[Entries with scene source code]
________

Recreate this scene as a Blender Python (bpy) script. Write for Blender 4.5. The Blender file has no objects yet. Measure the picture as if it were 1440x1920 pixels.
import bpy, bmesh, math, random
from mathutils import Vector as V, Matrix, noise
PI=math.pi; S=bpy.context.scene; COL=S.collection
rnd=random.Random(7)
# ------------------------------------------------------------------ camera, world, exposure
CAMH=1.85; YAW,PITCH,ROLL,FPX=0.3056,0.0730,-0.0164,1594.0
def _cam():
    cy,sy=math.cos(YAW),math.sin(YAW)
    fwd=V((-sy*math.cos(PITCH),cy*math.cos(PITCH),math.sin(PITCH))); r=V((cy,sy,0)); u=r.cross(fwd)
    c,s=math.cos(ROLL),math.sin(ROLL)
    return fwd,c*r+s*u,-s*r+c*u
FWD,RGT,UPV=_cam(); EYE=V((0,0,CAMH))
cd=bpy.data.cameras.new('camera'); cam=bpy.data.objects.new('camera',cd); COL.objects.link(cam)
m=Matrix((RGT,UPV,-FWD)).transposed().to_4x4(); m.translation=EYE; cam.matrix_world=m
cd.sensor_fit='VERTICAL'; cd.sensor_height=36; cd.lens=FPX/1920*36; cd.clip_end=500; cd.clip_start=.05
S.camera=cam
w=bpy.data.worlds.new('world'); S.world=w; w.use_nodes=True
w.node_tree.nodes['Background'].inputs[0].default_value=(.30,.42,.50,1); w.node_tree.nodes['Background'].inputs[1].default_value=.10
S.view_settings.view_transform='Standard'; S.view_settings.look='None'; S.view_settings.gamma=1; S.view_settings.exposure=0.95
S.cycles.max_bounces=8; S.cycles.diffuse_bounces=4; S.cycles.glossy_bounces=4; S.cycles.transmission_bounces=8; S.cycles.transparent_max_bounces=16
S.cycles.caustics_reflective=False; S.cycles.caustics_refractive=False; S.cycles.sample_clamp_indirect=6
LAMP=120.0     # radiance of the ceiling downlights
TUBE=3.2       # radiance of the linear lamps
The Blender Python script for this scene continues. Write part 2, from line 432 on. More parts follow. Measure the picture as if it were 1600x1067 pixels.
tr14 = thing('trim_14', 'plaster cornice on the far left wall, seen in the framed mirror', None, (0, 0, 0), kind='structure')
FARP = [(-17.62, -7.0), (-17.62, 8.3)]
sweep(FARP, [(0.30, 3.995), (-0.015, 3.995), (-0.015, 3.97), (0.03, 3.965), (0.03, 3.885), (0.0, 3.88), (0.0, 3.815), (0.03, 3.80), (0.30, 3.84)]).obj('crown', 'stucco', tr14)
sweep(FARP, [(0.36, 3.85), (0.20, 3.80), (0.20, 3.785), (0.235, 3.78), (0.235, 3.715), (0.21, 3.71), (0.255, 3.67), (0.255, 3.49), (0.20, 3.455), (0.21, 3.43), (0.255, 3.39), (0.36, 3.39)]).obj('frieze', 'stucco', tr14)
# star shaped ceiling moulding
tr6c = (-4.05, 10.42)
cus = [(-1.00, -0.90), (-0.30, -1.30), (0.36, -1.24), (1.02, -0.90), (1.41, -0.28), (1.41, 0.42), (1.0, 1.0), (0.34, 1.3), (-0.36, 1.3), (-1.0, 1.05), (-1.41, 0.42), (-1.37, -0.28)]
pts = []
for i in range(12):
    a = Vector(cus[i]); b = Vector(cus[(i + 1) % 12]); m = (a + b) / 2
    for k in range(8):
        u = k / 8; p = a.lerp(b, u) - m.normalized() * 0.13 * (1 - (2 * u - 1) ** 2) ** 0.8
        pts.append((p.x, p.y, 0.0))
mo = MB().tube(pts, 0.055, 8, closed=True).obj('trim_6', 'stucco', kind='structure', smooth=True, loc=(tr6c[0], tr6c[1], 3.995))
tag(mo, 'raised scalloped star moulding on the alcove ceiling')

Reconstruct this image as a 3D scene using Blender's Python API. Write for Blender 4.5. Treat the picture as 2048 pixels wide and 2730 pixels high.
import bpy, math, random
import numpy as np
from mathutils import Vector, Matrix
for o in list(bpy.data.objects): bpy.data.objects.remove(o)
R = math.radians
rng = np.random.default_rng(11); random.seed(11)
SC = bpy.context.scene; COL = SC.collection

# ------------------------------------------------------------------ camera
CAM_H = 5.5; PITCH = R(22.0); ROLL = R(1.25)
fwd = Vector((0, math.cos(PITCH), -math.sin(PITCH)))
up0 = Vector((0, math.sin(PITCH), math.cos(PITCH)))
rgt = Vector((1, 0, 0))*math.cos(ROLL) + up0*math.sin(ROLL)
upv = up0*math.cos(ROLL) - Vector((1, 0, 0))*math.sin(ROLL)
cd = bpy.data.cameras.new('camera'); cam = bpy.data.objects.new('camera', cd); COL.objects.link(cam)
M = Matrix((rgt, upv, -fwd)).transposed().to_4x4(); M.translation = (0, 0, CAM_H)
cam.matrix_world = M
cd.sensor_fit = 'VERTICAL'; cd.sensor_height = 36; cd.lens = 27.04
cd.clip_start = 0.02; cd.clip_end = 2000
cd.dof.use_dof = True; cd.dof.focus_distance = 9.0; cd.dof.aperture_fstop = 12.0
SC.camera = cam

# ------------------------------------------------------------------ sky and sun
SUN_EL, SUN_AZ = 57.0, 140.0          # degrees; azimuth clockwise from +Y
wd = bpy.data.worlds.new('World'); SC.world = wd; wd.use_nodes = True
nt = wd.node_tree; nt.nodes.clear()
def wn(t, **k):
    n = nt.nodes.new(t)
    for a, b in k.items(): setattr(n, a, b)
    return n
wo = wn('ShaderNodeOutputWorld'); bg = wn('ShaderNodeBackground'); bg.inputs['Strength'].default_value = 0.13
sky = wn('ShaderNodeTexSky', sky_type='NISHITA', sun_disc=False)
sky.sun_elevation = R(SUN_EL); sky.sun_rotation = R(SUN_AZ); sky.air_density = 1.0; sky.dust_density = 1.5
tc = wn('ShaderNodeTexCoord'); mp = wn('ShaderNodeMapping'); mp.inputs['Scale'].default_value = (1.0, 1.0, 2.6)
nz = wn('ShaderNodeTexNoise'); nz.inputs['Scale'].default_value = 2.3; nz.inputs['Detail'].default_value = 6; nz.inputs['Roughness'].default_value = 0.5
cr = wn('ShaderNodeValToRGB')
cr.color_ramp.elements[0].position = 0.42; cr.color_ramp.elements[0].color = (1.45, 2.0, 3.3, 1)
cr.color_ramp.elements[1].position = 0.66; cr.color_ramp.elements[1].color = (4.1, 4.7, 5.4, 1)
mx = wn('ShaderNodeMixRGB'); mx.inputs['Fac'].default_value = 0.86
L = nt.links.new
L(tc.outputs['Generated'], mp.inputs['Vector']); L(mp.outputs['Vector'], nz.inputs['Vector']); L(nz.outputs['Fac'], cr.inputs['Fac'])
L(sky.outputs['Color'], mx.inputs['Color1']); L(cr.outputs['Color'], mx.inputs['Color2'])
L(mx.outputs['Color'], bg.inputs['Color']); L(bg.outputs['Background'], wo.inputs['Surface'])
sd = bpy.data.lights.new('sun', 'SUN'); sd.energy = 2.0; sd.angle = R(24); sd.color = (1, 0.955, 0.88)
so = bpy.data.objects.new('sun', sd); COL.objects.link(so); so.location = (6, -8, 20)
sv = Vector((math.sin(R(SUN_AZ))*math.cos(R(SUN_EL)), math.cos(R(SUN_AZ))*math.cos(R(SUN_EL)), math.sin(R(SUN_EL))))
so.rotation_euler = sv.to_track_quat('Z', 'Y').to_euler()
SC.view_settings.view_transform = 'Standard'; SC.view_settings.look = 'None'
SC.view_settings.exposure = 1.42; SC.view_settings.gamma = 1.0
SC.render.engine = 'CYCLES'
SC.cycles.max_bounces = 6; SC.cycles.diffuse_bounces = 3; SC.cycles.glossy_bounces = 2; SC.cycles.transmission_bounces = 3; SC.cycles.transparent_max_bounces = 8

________

TASK REQUIREMENTS: Please return, exactly as they appear, the lines starting at the one that contains "Reconstruct this image" and ending at the one that contains "SC = bpy.context.scene; COL = SC.collection".

RESPONSE FOR THIS EXERCISE:
Reconstruct this image as a 3D scene using Blender's Python API. Write for Blender 4.5. Treat the picture as 2048 pixels wide and 2730 pixels high.
import bpy, math, random
import numpy as np
from mathutils import Vector, Matrix
for o in list(bpy.data.objects): bpy.data.objects.remove(o)
R = math.radians
rng = np.random.default_rng(11); random.seed(11)
SC = bpy.context.scene; COL = SC.collection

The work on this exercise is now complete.